So reads a headline in The Providence (R.I.) Journal.
It seems that great white sharks have been spotted off of Cape Cod, Massachusetts, recently. This announcement has sent waves of panic across the state's beaches.
Tune in to CNN or Fox News or just about any station on Sirius XM satellite radio, look on the Google News or check out any of the major newspapers online and you'll see signs of shark hysteria. How appropriate that this is happening in 2010 - the year of the 35th anniversary of Steven Spielberg's groundbreaking shark film Jaws.
Jaws opened in theaters on June 20, 1975. I had just turned 7 and I saw the film at a drive-in theater with my father and brother. The film scared the bejesus out of me - much more so than The Exorcist or The Texas Chainsaw Massacre. I didn't go near the beach for the rest of the year - and I loved the beach.
Now, on the 35th anniversary of jaws, fears of sharks have been rekindled by the Great White Shark sightings off Cape Cod.
You want to know the kicker? Shark attacks are so rare in New England they are almost (but not quite) statistically nonexistent.
According to the International Shark Attack File at the University of Florida, there have been 7 fatal shark attacks in the Northeastern United States in 340 years. Two of those have been off the coast of Massachusetts, where Jaws is set, and the most recent of those two attacks was 1936! Five of those shark attacks occurred in New Jersey. Guess when the most recent attack in New Jersey occurred? 1926!!! (Source)
So the setting for Jaws hasn't actually seen a shark attack in 74 years. And that was only one of two in almost three and a half centuries.
The fear of sharks is yet another form of human hysteria. Sharks have far more to fear from humans than we have to fear from them.
If you get a chance, Blog Pals, please, please see the documentary Sharkwater. It's a Canadian documentary and it is absolutely outstanding. Please read my Blog Entry on Sharkwater here.
It is time to tear apart the myth of the monster sharks. The overwhelming majority of sharks are harmless to human beings.
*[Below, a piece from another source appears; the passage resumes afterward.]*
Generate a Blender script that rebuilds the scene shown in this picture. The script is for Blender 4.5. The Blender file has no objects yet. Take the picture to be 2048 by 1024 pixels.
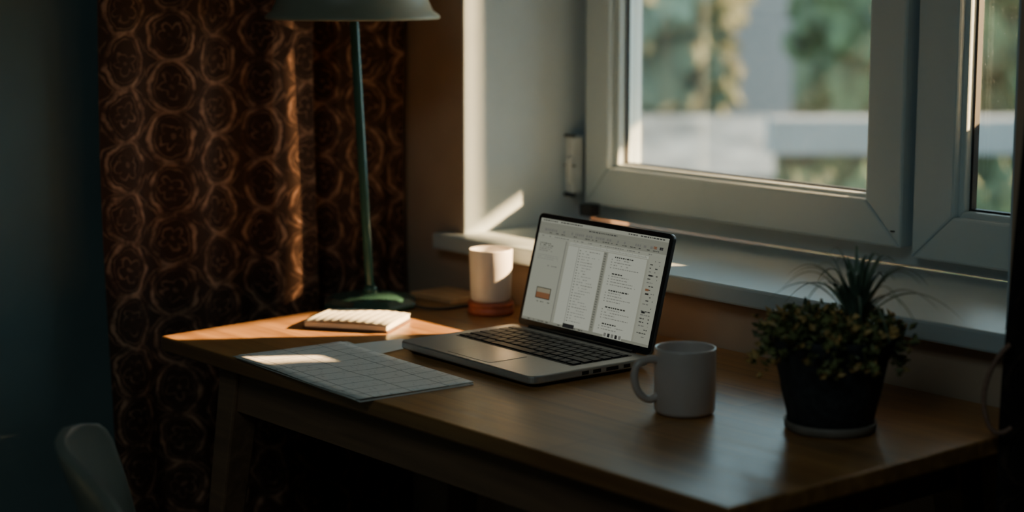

And humans have used the fear of sharks as a justification to slaughter countless numbers of these beautiful creatures.
That doesn't mean I necessarily want to go out and swim alongside a Great White Shark and sing "Kumbaya." It does mean that, once again, human beings have been behaving irrationally. And unless we want to keep destroying our ecosystem, we had damn well better stop.